The team studied the effects of cosmic rays on a simulation of Earth’s atmosphere, recreated inside a cloud chamber, which mimics the planet’s upper atmosphere inside a controlled lab setting where these interactions can be studied up close.

The study showed the high energy particles emitted from several sources knock electrons off air molecules to produce ions, which are positively or negatively charged particles. These ions then interact with even the smallest aerosols in our atmosphere to form CCNs, which causes heavy cloud formation to progress rapidly.

The ions work by integrating water and sulphuric acid together in their fold. These form small clusters that do not evaporate when subjected to sun’s light, making stable CCNs in our upper atmosphere. This process is known as nucleation. As the clusters grow, they attract more water and if they get large enough, they will form clouds.

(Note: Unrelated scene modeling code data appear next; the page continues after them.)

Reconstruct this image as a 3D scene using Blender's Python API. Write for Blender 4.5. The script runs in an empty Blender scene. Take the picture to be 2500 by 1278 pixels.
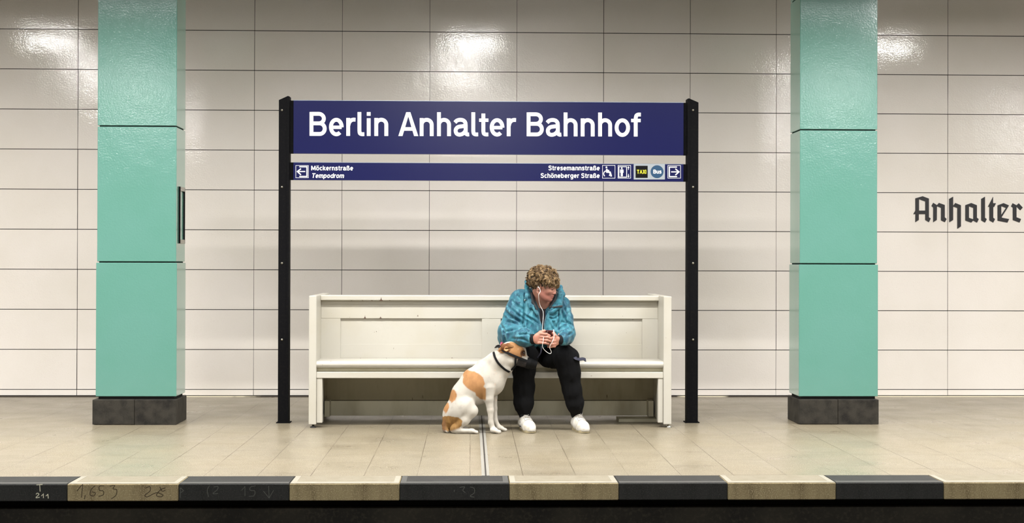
import bpy, math, random
import numpy as np
from mathutils import Vector, Matrix

# ------------------------------------------------------------------ camera
EYE = 1.209                       # eye height above the platform floor
FPX = 3490.0                      # focal length in pixels of a 2500 px wide frame
YAW, PITCH, ROLL, SY = 0.0289, 0.00478, 0.002636, -13.26
def cam_axes():
    f = np.array([math.sin(YAW)*math.cos(PITCH), math.cos(YAW)*math.cos(PITCH), math.sin(PITCH)])
    r = np.array([math.cos(YAW), -math.sin(YAW), 0.0]); u = np.cross(r, f)
    return r*math.cos(ROLL)+u*math.sin(ROLL), -r*math.sin(ROLL)+u*math.cos(ROLL), f
CR, CU, CF = cam_axes()
scene = bpy.context.scene
COL = scene.collection
cam_data = bpy.data.cameras.new('camera'); cam = bpy.data.objects.new('camera', cam_data); COL.objects.link(cam)
cam_data.sensor_width = 36.0; cam_data.lens = 36.0*FPX/2500.0; cam_data.shift_y = SY/2500.0
cam_data.clip_start = 0.05; cam_data.clip_end = 200
cam.matrix_world = Matrix(((CR[0], CU[0], -CF[0], 0), (CR[1], CU[1], -CF[1], 0), (CR[2], CU[2], -CF[2], EYE), (0, 0, 0, 1)))
scene.camera = cam
# ------------------------------------------------------------------ world, exposure
W = bpy.data.worlds.new('station_ambient'); scene.world = W; W.use_nodes = True
W.node_tree.nodes['Background'].inputs[0].default_value = (1.0, 0.93, 0.82, 1)
W.node_tree.nodes['Background'].inputs[1].default_value = 0.11
scene.view_settings.view_transform = 'Standard'; scene.view_settings.look = 'None'
scene.view_settings.exposure = 0.0; scene.view_settings.gamma = 1.0
scene.view_settings.use_curve_mapping = False
LAMP_COLOUR = (1.0, 0.985, 0.965)
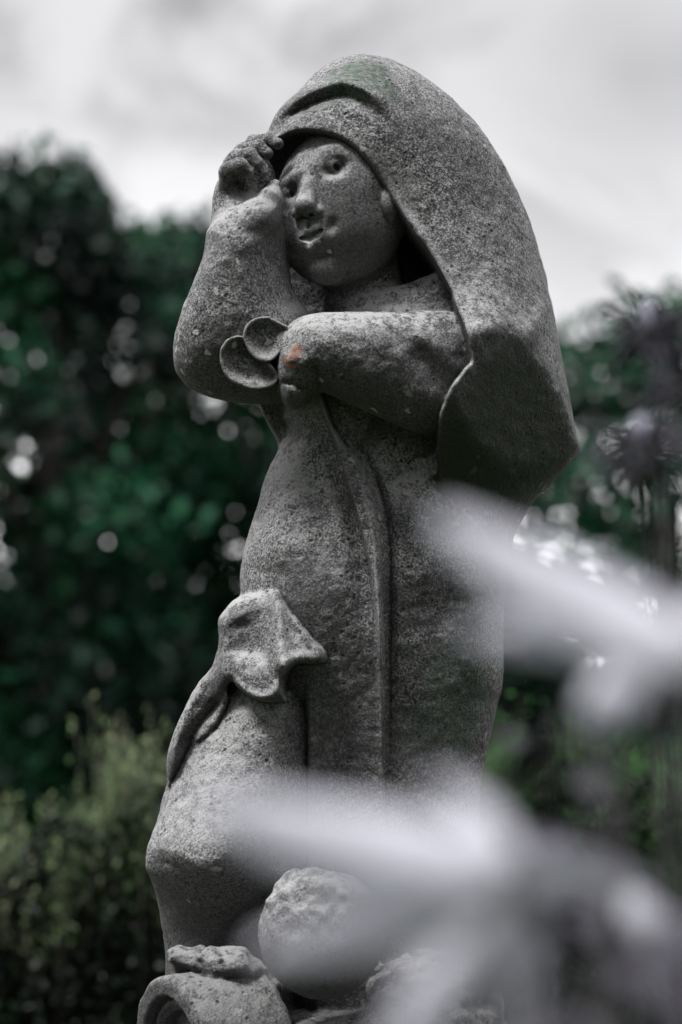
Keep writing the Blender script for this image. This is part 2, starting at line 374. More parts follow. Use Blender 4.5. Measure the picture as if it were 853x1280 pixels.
def f_head(X):
    d = f_headbase(X)
    for (c, r), rot in zip(HP['sock'], (10, -30)): d = smax(d, -ell(X, c, r, rot), 8)
    d = smin(d, chain(X, HP['brow'], [6, 6.5, 6.5, 4]), 14)
    d = smin(d, chain(X, HP['brow2'], [5, 5, 4]), 12)
    for c, r in HP['ball']: d = smin(d, ell(X, c, r, -25), 4)
    d = smax(d, -ell(X, Sp(421, 209, 7), (4.6, 5.2, 9), -25), 1.5); d = smax(d, -ell(X, Sp(365, 242, 6), (3.2, 5, 9)), 1.5)   # drilled pupils
    n = chain(X, HP['nose'], [5, 7.5, 13.5], 8)
    n = smin(n, ell(X, A(394, 265, WN - 7), (8, 7.5, 10), -20), 4); n = smin(n, ell(X, A(371, 266, WN - 6), (6, 7, 9), 20), 4)
    n = smax(n, plane3(X, (367, 265, WN - 24), (400, 263, WN - 22), (381, 281, WN - 2)), 2.5)
    for c in ((389, 269), (376, 271)): n = smax(n, -ell(X, A(c[0], c[1], WN - 13), (3.6, 3, 8)), 2)
    d = smin(d, n, 7)
    d = smin(d, ell(X, A(391, 300, WM + 6), (21, 17, 15), -28), 16)             # muzzle
    d = smin(d, chain(X, HP['up'], [1.2, 3.4, 3, 3.2, 1.2], 1), 3)
    d = smin(d, chain(X, HP['lo'], [1.5, 4.3, 4.2, 1.5]), 3)
    d = smax(d, -chain(X, HP['mouth'], [2.8, 5.6, 4.8, 1.6], 2), .8)
    d = smax(d, -ell(X, A(385, 282, WM - 7), (3, 4, 4)), 3)                      # philtrum
    d = smax(d, -ell(X, A(415, 282, surf(f_headbase, 415, 282) - 4), (4, 7, 6), 20), 9)
    d = smax(d, -ell(X, A(399, 323, surf(f_headbase, 399, 323) - 6), (14, 5, 9), -20), 9)
    e = ell(X, A(485, 257, -100), (10, 22, 16), -12)
    d = smin(d, e, 3)
    neck = cone(X, A(454, 320, -14), A(458, 430, -6), 42, 58)
    return smin(d, neck, 9)

def f_hand(X):
    """raised hand: palm against the hood's brim, fingers curled over it, thumb along the cheek"""
    d = cone(X, A(306, 300, -95), A(296, 248, -88), 40, 27)
    d = smin(d, ell(X, A(289, 246, -84), (20, 42, 24), 12), 10)
    d = smin(d, ell(X, A(316, 240, -62), (26, 44, 22), 16), 12)
    d = smin(d, chain(X, [A(306, 290, -116), A(325, 270, -128), A(338, 248, -124), A(344, 232, -114)], [23, 20, 13, 7.5], 6), 8)
    fingers = ([(286, 232, -104), (288, 214, -122), (300, 208, -136), (309, 216, -134)], [(285, 216, -88), (296, 199, -106), (312, 195, -124), (322, 204, -128)],
               [(290, 206, -68), (305, 189, -86), (323, 185, -104), (334, 192, -110)], [(299, 198, -48), (318, 179, -62), (336, 175, -82), (347, 180, -90)])
    fr = ((12, 12, 10.5, 8), (11.5, 11.5, 10, 8), (11, 10.5, 9.5, 7.5), (10, 10, 8.5, 7))
    for f, r in zip(fingers, fr): d = smin(d, chain(X, [A(*p) for p in f], r, 3), 5)
    d = smax(d, -ell(X, A(302, 234, -122), (14, 13, 20), 20), 9)                # hollow of the palm
    return d

def f_figure(X):
    d = f_head(X)
    # neckline folds and shoulder
    d = smin(d, cone(X, A(455, 404, -60), A(556, 362, -55), 24, 24), 20)
    d = smin(d, cone(X, A(500, 430, -50), A(585, 440, -30), 60, 66), 25)
    # near forearm
    fa = puffy(X, FORE, -150, W_A, 62, 50) - front(X, W_A, AD, -150)
    # far arm
    sl = puffy(X, SLEEVE, -80, W_S, 82, 66) - front(X, W_S, SD, -80)
    sl = smin(sl, f_hand(X), 26)
    d = smin(d, sl, 6); d = smin(d, fa, 4)
    return d

def f_dress(X):
    d = puffy(X, BODY, -20, W_B, 128, 105)
    d = d - front(X, W_B, BD, -100)
    l = puffy(X, LEG, -60, W_L, 112, 92) - front(X, W_L, LD, -100)
    return smin(d, l, 7)
def f_flap(X): return puffy(X, FLAP, -120, W_F, 66, 15, 22) - front(X, W_F, FD, -130)

LEAF1 = poly([(275, 448), (281, 430), (296, 420), (309, 424), (320, 436), (334, 450), (348, 470), (341, 482), (322, 486), (300, 482), (283, 470)])
LEAF2 = poly([(304, 420), (312, 404), (333, 396), (350, 403), (362, 411), (357, 425), (352, 440), (338, 452), (322, 450), (310, 438)])
def leaf(X, M, w0, wref=-160):
    u, v, w = X; sd = sample(M, u, v, wref); t = np.clip(-sd / 15, 0, 1); t = t * t * (3 - 2 * t)
    fs = w0 + .12 * (u - 320) - 10 * (1 - t) - 3.5 * np.clip((-sd - 17) / 8, 0, 1)
    return smax(smax(sd * .95, fs - w, 2), w - (w0 + 24), 3)
def f_leaf(X):
    d = leaf(X, LEAF1, -160)
    return smin(d, leaf(X, LEAF2, -166), 1.5)
def f_ball(X):
    d = ell(X, A(402, 1166, -215), (73, 76, 70))
    d = d + .8 * vnoise(X, 40, 2) + 6 * vnoise(X, 26) * np.clip((1150 - X[1]) / 40, 0, 1) + 2.2 * vnoise(X, 11, 4) * np.clip((1140 - X[1]) / 30, 0, 1)
    return smin(d, ell(X, A(385, 1112, -240), (30, 16, 22), -12), 14)
# drum lying on its side, its ringed end towards lower left
AX = np.array([-.84, .05, -.54]); AX = AX / np.linalg.norm(AX); DC = A(270, 1306, -190)
def f_drum(X):
    p = [X[i] - DC[i] for i in range(3)]; h = p[0] * AX[0] + p[1] * AX[1] + p[2] * AX[2]
    r = np.sqrt(np.maximum(p[0] ** 2 + p[1] ** 2 + p[2] ** 2 - h * h, 0))
    d = smax(r - (90 + .05 * (h - 60)), np.abs(h) - 62, 12)
    rec = smax(r - 66, 46 - h, 4); d = smax(d, -rec, 4)
    rec = smax(r - 48, 30 - h, 4); d = smax(d, -rec, 4)
    d = smin(d, smax(np.abs(r - 56) - 3, np.abs(h - 46) - 4, 4), 4)
    d = smin(d, smax(r - 30, np.abs(h - 26) - 9, 6), 5)
    return d
def f_base(X):
    d = ell(X, A(272, 1204, -180), (58, 15, 42), 6)
    d = smin(d, ell(X, A(325, 1225, -120), (44, 14, 50), 10), 12)
    d = smin(d, ell(X, A(545, 1262, -120), (82, 66, 90), 8), 14)
    d = smin(d, ell(X, A(575, 1214, -70), (40, 22, 50), 22), 10)
    d = smin(d, ell(X, A(440, 1335, -100), (250, 70, 170)), 20)
    d = smin(d, ell(X, A(400, 1375, 0), (260, 90, 210)), 20)
    top = np.clip((1236 - X[1]) / 15, 0, 1)
    return d + (4 + 2 * top) * vnoise(X, 30, 9) + (2.5 + 3.5 * top) * vnoise(X, 13, 3)

def bb(f, lo, hi):
    def g(X):
        m = np.ones(np.shape(X[0]), bool)
        for i in range(3): m &= (X[i] > lo[i] - 36) & (X[i] < hi[i] + 36)
        if m.all(): return f(X)
        out = np.full(np.shape(X[0]), 60., np.float32)
        if m.any(): out[m] = f(tuple(x[m] for x in X))
        return out
    return g
f_head = bb(f_head, (335, 140, -165), (540, 450, 80)); f_hand = bb(f_hand, (250, 150, -170), (370, 350, -20))
f_figure = bb(f_figure, (205, 140, -235), (660, 570, 80)); f_cloak = bb(f_cloak, (285, 50, -200), (735, 770, 300))
f_dress = bb(f_dress, (170, 350, -200), (665, 1400, 200)); f_flap = bb(f_flap, (195, 725, -200), (420, 1000, 60))
f_leaf = bb(f_leaf, (260, 385, -200), (375, 495, -130)); f_ball = bb(f_ball, (320, 1085, -295), (485, 1245, -130))
f_drum = bb(f_drum, (165, 1200, -300), (370, 1420, -90)); f_base = bb(f_base, (130, 1180, -290), (700, 1480, 230))
COMPS = [('figure', f_figure, 4), ('hooded_cloak', f_cloak, 5), ('dress', f_dress, 6), ('skirt_fold', f_flap, 5), ('leaf_carving', f_leaf, 2),
         ('stone_ball', f_ball, 3), ('stone_drum', f_drum, 3), ('rocky_base', f_base, 6)]
def f_all(X):
    X = tuple(np.asarray(x, np.float32) for x in X)
    d = None
    for n, f, k in COMPS:
        c = f(X); d = c if d is None else smin(d, c, k)
    q = np.clip((np.sqrt((X[0] - 420) ** 2 + (X[1] - 268) ** 2 + (X[2] + 100) ** 2) - 75) / 30, .12, 1)
    return d + q * (.9 * vnoise(X, 17) + .5 * vnoise(X, 7, 5))

def carve(lo, hi, h):
    """two level sampling of the field, then a surface-net mesh"""
    K = 4
    n = [int(math.ceil((hi[i] - lo[i]) / h / K)) * K + 1 for i in range(3)]
    ax = [lo[i] + h * np.arange(n[i], dtype=np.float32) for i in range(3)]
    ca = [a[::K] for a in ax]
    CX = np.meshgrid(*ca, indexing='ij'); cd = f_all([x.ravel() for x in CX]).reshape(CX[0].shape).astype(np.float32)
    near = np.abs(cd) < h * K * 2.0
    cell = np.zeros([s - 1 for s in cd.shape], bool)
    for a in (0, 1):
        for b in (0, 1):
            for c in (0, 1): cell |= near[a:a + cell.shape[0], b:b + cell.shape[1], c:c + cell.shape[2]]
    F = np.repeat(np.repeat(np.repeat(cd, K, 0), K, 1), K, 2)[:n[0], :n[1], :n[2]].copy()
    m = np.zeros(n, bool); cm = np.repeat(np.repeat(np.repeat(cell, K, 0), K, 1), K, 2)
    for a in (0, 1):
        for b in (0, 1):
            for c in (0, 1): m[a:a + cm.shape[0], b:b + cm.shape[1], c:c + cm.shape[2]] |= cm
    I = np.argwhere(m)
    vals = np.empty(len(I), np.float32)
    for s in range(0, len(I), 400000):
        J = I[s:s + 400000]; vals[s:s + 400000] = f_all([ax[k][J[:, k]] for k in range(3)])
    F[m] = vals
    S = F < 0
    cnt = np.zeros([k - 1 for k in n], np.uint8)
    sl = lambda a, b, c: (slice(a, n[0] - 1 + a), slice(b, n[1] - 1 + b), slice(c, n[2] - 1 + c))
    for a in (0, 1):
        for b in (0, 1):
            for c in (0, 1): cnt += S[sl(a, b, c)]
    act = (cnt > 0) & (cnt < 8); idx = np.full(act.shape, -1, np.int32); C = np.argwhere(act); idx[act] = np.arange(len(C))
    acc = np.zeros((len(C), 3)); num = np.zeros(len(C))
    cor = [(a, b, c) for a in (0, 1) for b in (0, 1) for c in (0, 1)]
    val = {k: F[C[:, 0] + k[0], C[:, 1] + k[1], C[:, 2] + k[2]] for k in cor}
    for p in cor:
        for axn in range(3):
            if p[axn]: continue
            q = list(p); q[axn] = 1; q = tuple(q); a, b = val[p], val[q]; x = (a < 0) != (b < 0)
            t = a / np.where(x, a - b, 1)
            pos = np.tile(np.array(p, float), (len(C), 1)); pos[:, axn] = t
            acc[x] += pos[x]; num[x] += 1
    V = (C + acc / num[:, None]) * h + np.array(lo)
    faces = []
    for axn in range(3):
        b, c = (axn + 1) % 3, (axn + 2) % 3
        s0 = [slice(None)] * 3; s1 = [slice(None)] * 3; s0[axn] = slice(0, -1); s1[axn] = slice(1, None)
        x = S[tuple(s0)] != S[tuple(s1)]; E = np.argwhere(x); E = E[(E[:, b] > 0) & (E[:, c] > 0) & (E[:, b] < n[b] - 1) & (E[:, c] < n[c] - 1)]
        ins = S[E[:, 0], E[:, 1], E[:, 2]]
        def cellidx(db, dc):
            Q = E.copy(); Q[:, b] -= db; Q[:, c] -= dc; return idx[Q[:, 0], Q[:, 1], Q[:, 2]]
        q = np.stack([cellidx(1, 1), cellidx(0, 1), cellidx(0, 0), cellidx(1, 0)], 1)
        q[~ins] = q[~ins][:, ::-1]; faces.append(q)
    return V, np.concatenate(faces)

def uvw2world(V):
    T = np.array(TGT); f = np.array(FWD); up = np.array(UPV); r = np.array((1., 0, 0))
    return T + ((V[:, :1] - CU) * r + (CV - V[:, 1:2]) * up + V[:, 2:] * f) / 1000.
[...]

The study, published in journal nature Communications, also showed the sun’s magnetic activity alters the influx of cosmic rays onto Earth.

The sun does not show too many sun spots when it enters a period of low solar output (measured using TSI values or Total Solar Irradiance). This causes more cosmic rays to enter our atmosphere because when the sun is at high activity, it produces solar storm clouds called coronal mass ejection, which disrupt the highly charged ions from reaching Earth.

During low solar activity, these particles easily reach Earth, causing heavy cloud formation and making the planet’s temperature drop.

Cosmic ray activity was linked to the Medieval Warm Period around 1,000 AD and the Little Ice Age between the 13th and 19th centuries, when London’s River Thames regularly froze during the winter.

Dr Hamish Gordon, from the Institute for Climate and Atmospheric Science at the University of Leeds, United Kingdom, said: “This is an interesting and plausible result, and if it stands up to more detailed scrutiny it may prove an important contribution to aerosol microphysics.”